Ahora bien, no existen países “competitivos”, solo empresas competitivas. (Ilustración: Giovanni Tazza)
Ahora bien, no existen países “competitivos”, solo empresas competitivas. (Ilustración: Giovanni Tazza)
Guillermo Cabieses

He notado una moda reciente entre algunos columnistas de titular sus artículos utilizando la palabra ‘liberal’ como sustantivo y acompañándola de adjetivos como intolerante, acomplejado, pasivo o ingenuo. El problema es que, quizá por descuido –o, tal vez, por desconocimiento– en estos artículos se define a una persona como liberal en función a su postura sobre una cuestión específica, reduciendo, así, una ideología, un sistema de ideas, a una postura sobre un tema en particular. Además, usualmente, estos temas particulares son irrelevantes para definir, por sí solos, si una persona es o no creyente en la libertad.

Un liberal no es solo quien está a favor de que dos personas del mismo sexo puedan casarse si lo desean o en contra de las cuotas de género. Un liberal bien puede estar en contra de lo primero y a favor de lo segundo. En ejercicio de su libertad se inclinará por una de esas opciones. En eso consiste la libertad. Lo que no hará es pretender imponer esa preferencia por la fuerza. Respeta siempre la libertad de discrepar de los demás. Su única arma es la persuasión. Decide vivir su vida según sus propias preferencias, sin imponerle estas al resto. A cambio solo pide lo mismo.

Esto tampoco es lo único que hace a una persona liberal. No es tan fácil serlo. El liberalismo es una ideología. Para poder proclamarse liberal, así como para cuestionar solventemente a quien así se define mediante el uso de adjetivos, se requiere algo más que una tribuna periodística. Hay que estudiar los textos que han servido de fuente para esa concepción del mundo. En ellos se descubrirá que los liberales, además de esa vocación de respeto por las preferencias de los demás, desconfiamos seriamente del poder estatal, pues este, lejos de usarse para lo que existe (proteger el derecho de cada uno de vivir su vida como le parezca mientras no afecte la libertad o propiedad de los demás) se utiliza con demasiada frecuencia para forzar a muchos a seguir las preferencias de otros pocos.

Un liberal también cree que el mercado es el único mecanismo para que las personas podamos ser realmente libres y, por lo tanto, reniega de la intervención estatal. ¿Por qué? Muy simple, las transacciones de mercado son voluntarias, no impuestas. Eso nos permite saber que si se dan es porque ambas partes estiman que estarán mejor que antes de que ocurrieran.

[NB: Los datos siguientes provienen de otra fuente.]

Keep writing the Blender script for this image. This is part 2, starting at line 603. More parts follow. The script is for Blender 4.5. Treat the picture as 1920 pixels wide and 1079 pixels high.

El Estado es un árbitro, no un jugador. Por eso, un liberal no puede estar a favor de la planificación estatal, sea esta centralizada, estratégica o para la diversificación productiva. No cree en la redistribución de la riqueza, sino en la creación de esta. No cree en la regulación, sino en el mercado. Sabe que no existen hojas de ruta. Entiende que un mapa con único destino solo conduce al desastre. Sostiene que todos somos, en realidad, cada uno.

Los liberales lo somos sin adjetivos. Más bien podría decirse que son intolerantes los que no aceptan las diferencias de los demás. Ingenuos los que creen que la intervención estatal es la única forma de solucionar los problemas. Pasivos, los que creen que la obligación de actuar es de los demás y no de cada uno. Acomplejados, los intervencionistas que a pesar de la evidencia no aceptan que la libertad siempre conduce al mejor resultado.

Es probable que individuos como los descritos en esas columnas existan; es posible incluso que crean que son “liberales”. Estamos ante una moda, un facilismo de quienes tratando de tener una discusión seria sobre la tolerancia, la libertad o el rol del Estado en la economía, incurren en la descalificación infundada de una posición que no conocen.

Al final del día, es difícil ser liberal, pero se puede aprender.